Turkey manhunt underway after rifle attack kills at least six in Tarsus
A rifleman killed at least six people across Tarsus, then slipped past police as helicopters and drones joined a widening manhunt.

A rifle-armed gunman killed at least six people and wounded eight others across several locations in Tarsus, in Turkey’s Mersin province, before escaping into a police manhunt that spread across the city and its outskirts. Turkish President Recep Tayyip Erdogan offered condolences for the dead but gave no motive for the attack.
Police said the assailant remained at large after opening fire in multiple neighborhoods in and around Tarsus, about 40 kilometers northeast of Mersin. Turkish media identified the suspect as Metin O, a 37-year-old man who allegedly began the assault by shooting and killing his wife in the street, then drove to a restaurant and fired from his car. There, he allegedly killed the owner and an employee before moving on to other parts of the city.

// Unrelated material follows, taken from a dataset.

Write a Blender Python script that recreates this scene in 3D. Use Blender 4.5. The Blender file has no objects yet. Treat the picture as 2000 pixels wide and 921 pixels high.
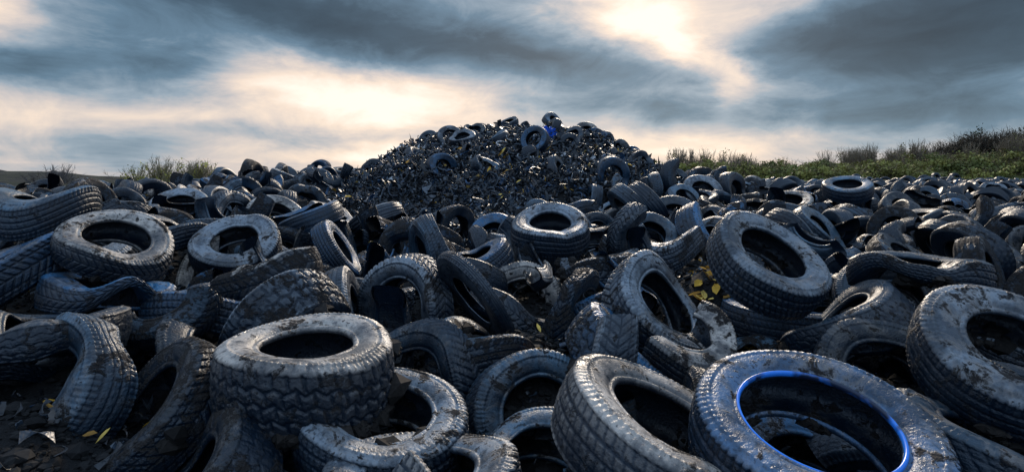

He was also suspected of killing a teenager, a 50-year-old man and another person elsewhere in Tarsus, according to Turkish reports. The sequence of attacks suggested a fast-moving rampage that unfolded before security forces were able to box him in, despite a response that included helicopters and drones.
The scale of the search underscored how rapidly the violence spread. Turkish police backed by aerial surveillance scoured the area while residents in Tarsus and nearby parts of Mersin province faced hours of uncertainty over where the gunman might strike next. The attack added another grim chapter to a month of heightened anxiety over gun violence and school safety in southern Turkey.
That concern had already deepened after two school shootings in April. One attack in Kahramanmaras province killed 10 people, while another nearby shooting injured 16 more. Together, the incidents have sharpened scrutiny of how firearms circulate in the country and how quickly security services can respond when attacks begin in populated neighborhoods.
A Turkish NGO cited by AFP said citizens hold tens of millions of firearms, most of them without permits, a figure that points to a wider enforcement challenge beyond a single manhunt. The Tarsus attack now tests not only the speed of the police response, but also Turkey’s ability to confront illegal weapons access and coordinate emergency protection across crowded urban areas before a gunman can move from one target to the next.